>> BEGIN

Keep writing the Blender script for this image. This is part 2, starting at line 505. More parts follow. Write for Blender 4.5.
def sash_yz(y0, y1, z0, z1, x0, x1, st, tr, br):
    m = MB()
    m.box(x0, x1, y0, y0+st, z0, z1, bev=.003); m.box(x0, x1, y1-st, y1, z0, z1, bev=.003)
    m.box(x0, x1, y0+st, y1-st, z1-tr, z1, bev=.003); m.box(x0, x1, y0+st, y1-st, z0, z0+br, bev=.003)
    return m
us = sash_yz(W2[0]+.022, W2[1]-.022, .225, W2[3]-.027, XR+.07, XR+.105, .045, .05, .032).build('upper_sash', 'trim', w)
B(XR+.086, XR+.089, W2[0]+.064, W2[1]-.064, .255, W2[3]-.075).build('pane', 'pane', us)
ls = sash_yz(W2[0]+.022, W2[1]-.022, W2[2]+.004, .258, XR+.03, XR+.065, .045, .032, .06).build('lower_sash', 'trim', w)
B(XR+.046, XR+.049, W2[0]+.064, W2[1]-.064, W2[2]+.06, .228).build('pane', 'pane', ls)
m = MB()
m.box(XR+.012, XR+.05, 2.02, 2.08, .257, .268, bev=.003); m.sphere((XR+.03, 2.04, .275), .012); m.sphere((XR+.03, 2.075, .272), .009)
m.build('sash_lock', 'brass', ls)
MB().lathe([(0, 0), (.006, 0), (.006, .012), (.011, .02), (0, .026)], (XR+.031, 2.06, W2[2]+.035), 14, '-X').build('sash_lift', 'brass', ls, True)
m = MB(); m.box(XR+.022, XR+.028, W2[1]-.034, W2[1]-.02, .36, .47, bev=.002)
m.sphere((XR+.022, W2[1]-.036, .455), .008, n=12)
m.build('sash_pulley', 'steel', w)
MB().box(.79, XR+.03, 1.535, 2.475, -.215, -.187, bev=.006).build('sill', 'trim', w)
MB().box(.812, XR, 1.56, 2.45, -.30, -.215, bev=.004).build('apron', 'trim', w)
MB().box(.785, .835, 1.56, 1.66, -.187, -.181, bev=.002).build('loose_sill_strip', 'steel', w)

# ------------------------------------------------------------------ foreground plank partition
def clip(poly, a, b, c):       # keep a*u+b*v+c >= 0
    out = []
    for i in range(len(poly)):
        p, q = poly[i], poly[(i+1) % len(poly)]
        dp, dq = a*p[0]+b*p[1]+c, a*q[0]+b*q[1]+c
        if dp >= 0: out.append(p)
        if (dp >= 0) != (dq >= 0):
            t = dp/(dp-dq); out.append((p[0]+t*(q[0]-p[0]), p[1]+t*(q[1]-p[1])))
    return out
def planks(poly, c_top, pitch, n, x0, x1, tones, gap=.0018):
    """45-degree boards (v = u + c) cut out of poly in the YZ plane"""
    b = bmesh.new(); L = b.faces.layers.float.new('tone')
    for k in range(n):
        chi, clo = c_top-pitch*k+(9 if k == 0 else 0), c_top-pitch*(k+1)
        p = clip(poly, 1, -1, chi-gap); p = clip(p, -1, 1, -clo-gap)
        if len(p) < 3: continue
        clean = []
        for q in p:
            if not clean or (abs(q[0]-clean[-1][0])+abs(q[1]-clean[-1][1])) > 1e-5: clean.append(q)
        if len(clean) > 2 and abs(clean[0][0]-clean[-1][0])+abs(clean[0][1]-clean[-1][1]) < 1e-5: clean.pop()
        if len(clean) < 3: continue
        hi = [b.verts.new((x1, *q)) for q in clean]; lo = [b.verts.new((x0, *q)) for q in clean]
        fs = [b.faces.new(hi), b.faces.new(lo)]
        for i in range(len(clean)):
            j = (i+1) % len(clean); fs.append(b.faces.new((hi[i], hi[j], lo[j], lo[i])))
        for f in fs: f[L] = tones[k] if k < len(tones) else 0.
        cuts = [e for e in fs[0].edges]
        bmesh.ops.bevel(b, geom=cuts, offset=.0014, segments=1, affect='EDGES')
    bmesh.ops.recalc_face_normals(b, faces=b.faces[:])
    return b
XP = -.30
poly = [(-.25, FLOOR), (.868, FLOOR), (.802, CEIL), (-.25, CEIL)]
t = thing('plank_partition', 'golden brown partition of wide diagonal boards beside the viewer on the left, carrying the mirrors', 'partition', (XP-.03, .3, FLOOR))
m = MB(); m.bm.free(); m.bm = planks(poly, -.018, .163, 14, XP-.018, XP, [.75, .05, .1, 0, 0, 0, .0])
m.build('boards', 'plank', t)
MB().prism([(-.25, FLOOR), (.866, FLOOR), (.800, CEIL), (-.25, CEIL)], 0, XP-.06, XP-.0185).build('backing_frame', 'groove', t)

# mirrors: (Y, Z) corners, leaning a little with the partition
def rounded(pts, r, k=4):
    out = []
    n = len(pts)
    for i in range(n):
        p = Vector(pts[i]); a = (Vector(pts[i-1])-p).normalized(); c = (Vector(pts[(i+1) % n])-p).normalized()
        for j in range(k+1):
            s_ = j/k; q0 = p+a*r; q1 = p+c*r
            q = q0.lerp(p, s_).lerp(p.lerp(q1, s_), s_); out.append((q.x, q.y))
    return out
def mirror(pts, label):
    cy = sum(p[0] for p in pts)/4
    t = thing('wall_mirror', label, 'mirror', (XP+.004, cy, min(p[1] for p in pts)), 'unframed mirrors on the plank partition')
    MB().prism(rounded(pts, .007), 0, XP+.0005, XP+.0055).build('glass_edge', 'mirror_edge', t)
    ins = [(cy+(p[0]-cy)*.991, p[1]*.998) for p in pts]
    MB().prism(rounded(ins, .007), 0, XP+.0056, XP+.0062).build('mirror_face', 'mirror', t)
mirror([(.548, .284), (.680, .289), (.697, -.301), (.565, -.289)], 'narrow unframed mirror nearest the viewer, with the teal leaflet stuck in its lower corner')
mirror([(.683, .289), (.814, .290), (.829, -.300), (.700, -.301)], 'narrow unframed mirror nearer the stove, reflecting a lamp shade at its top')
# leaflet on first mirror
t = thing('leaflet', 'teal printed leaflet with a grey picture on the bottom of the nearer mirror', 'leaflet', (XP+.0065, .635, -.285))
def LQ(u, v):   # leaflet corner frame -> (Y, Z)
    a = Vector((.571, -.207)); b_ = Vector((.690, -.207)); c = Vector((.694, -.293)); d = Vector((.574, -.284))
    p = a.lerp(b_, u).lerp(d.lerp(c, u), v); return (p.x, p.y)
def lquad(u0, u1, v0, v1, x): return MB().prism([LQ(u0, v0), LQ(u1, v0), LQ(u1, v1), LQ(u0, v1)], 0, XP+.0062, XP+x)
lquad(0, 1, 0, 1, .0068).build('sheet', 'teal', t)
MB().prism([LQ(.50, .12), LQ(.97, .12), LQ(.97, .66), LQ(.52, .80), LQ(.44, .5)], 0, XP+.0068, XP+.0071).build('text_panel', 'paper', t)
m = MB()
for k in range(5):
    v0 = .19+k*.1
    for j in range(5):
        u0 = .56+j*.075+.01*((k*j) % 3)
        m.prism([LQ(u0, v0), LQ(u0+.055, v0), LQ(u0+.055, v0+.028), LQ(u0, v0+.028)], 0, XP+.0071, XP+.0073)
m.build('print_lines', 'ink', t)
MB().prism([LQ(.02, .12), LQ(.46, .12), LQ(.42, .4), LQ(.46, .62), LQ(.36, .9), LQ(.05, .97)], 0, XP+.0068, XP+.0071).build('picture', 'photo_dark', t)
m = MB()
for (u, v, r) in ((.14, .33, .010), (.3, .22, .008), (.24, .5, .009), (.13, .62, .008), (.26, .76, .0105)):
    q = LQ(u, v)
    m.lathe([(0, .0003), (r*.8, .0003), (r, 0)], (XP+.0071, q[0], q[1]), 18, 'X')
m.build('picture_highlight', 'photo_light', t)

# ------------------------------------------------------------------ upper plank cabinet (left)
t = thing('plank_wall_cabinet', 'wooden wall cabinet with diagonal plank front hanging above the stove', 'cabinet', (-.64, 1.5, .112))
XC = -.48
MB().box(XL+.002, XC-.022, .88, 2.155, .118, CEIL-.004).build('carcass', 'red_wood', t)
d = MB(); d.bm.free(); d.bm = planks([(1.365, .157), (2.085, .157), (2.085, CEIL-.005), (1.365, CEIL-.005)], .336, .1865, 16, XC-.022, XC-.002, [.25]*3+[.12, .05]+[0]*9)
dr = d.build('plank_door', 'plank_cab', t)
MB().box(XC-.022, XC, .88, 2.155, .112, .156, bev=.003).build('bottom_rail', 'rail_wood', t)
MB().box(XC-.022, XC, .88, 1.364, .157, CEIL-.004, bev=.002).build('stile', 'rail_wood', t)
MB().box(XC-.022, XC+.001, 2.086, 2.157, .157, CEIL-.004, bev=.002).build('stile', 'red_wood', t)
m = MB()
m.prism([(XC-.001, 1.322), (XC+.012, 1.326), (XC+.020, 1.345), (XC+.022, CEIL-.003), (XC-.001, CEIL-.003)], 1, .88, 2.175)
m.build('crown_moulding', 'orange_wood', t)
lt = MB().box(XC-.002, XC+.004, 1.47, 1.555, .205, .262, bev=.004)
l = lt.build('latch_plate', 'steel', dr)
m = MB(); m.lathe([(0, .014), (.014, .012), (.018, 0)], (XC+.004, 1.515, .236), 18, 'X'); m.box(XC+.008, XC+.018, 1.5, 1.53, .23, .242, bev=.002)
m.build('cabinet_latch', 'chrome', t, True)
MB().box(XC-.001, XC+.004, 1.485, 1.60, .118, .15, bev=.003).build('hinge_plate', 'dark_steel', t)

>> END

**Goal of the exercise:** Everything from the line that contains "m = MB(); m.bm.free();" through the line that contains "XP-.0185).build('backing_frame', 'groove', t)" is to be transcribed exactly, and nothing outside that range.

**Task output:**
m = MB(); m.bm.free(); m.bm = planks(poly, -.018, .163, 14, XP-.018, XP, [.75, .05, .1, 0, 0, 0, .0])
m.build('boards', 'plank', t)
MB().prism([(-.25, FLOOR), (.866, FLOOR), (.800, CEIL), (-.25, CEIL)], 0, XP-.06, XP-.0185).build('backing_frame', 'groove', t)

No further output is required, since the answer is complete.